Twenty-six of the 32 players currently on the roster were acquired by Zduriencik either by draft, trade or free agency. These are his guys. A good number will not be back next year but the young core is almost completely his. That group is one loss away from losing 90 games this year. Yes, there are young players developing at the major-league level but there are question marks about those who have now had two or more years to get that experience. How much patience is enough patience?

Perhaps one more year. The one thing we haven't seen is what this team looks like with the Big Three. That three is most likely two now with the news about Danny Hultzen's shoulder troubles, but still, Taijuan Walker and James Paxton are a significant piece of what Zduriencik has been trying to construct. It may be the most important piece.

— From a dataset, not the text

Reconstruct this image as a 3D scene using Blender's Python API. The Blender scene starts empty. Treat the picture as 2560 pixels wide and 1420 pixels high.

Gary Hill brought some interesting numbers to the roundtable segment of Tuesday's pregame show. Four of the teams that made the biggest jumps in wins and losses and put themselves either in playoff contention or in the postseason this year saw dramatic drops in their starting pitchers' collective ERAs. The Red Sox, Royals and Indians all saw drops of over a full point. With a solid No. 3 and two of the Big Three, the Mariners have a chance to see their starting staff do something similar.

There have been complaints that this group has failed to produce a young star. Are we sure about that? Maybe we just saw him. Maybe he was shut down two weeks ago. We could know as early as April or May of next year and Zduriencik will be around to find out with the rest of us.

The next question is whether or not manager Eric Wedge will be here as well, and as I mentioned in my earlier post there has been no indication that his contract has been extended. This presents a huge problem for the organization. With Zduriencik on a one-year "show-me" deal, should Wedge not be back, how will Zduriencik be able to entice a new manager to come to Seattle knowing full well that if his general manager is out the following year, he could be, too?

One-year deals for managers or front-office personnel are tricky situations at best and the Mariners have elected to go with that heading into what could be one of the most pivotal offseasons in club history. There is a fan base that has been absent and needs to be won back over. There is the possibility of big dollars being available to spend in the offseason with the majority of the roster under club control and the rest aside from Felix Hernandez and Hisashi Iwakuma on one-year deals.

The next step must be taken and it must be dramatic.